Om Sara : Recensioner
:: Wings of Glass
One ninth of the Swedish population consists of immigrants. This
is the story of an Iranian family. Nazli, 18, was born in Sweden
and wants to be Swedish. She wears short skirts and tight tops,
has a tattoo, likes to ride a motorbike and call herself by a Swedish
name, Sara.
Her elder and larger sister, Mahin, is more comfortable with her
Muslim roots and gladly accepts an arranged marriage to dweeby-looking
Hassan. Nazli is offered her cousin, the good-looking and violently
sexist Hamid, but she has no intention of marrying him.
Finding it hard to get a job, a fact she attributes to being Iranian,
Nazli accepts Hamid’s offer of work in his video store, with
disastrous consequences. However, the job also brings her into contact
with 20-year-old Swedish youth, Johan, with whom she falls in love.
Despite giving up a successful acting career in Iran, so as to raise
his children in Sweden, Abbas, the girls’s father, is unwilling
to allow Nazli to become a true Swede. Things come to a head at
Mahin’s wedding and Nazli leaves to move in with Johan.
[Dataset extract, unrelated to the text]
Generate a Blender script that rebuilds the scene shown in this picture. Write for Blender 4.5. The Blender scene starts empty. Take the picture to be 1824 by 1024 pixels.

This is an excellently observed, positive
film, which left this reviewer weeping with emotion. The father/daughter
relationship between Abbas and Nazli is beautifully portrayed. Abbas
is not a despotic dictator, like the father in East Is East, and
although Nazli is a typical headstrong teenager, she is also thoughtful
and deeply concerned about her father. There are strong comic moments,
including a bungled heist at the video store, a fashionable accessory
to any film these days, and some innocent exchanges between the
young lovers.
There is also a realistic, and consequently disturbing, attempted
rape scene, which is likely to make most women in the audience feel
sick. The characters are well-defined and presented, in particular
the feisty Nazli (Sara Sommerfeld), although Muslim men come out
extremely badly, being either violent and sexist or weak and feeble-minded,
unlike the level-headed, considerate Johan.
Wings Of Glass is the debut feature by Reza Bagher, a first generation
Swede. If there is criticism to be leveled at his film it is that
the plot may be a little predictable and the ending too neatly tied
up. Essentially a feel-good movie, it provides a positive message
about integration and cultural differences.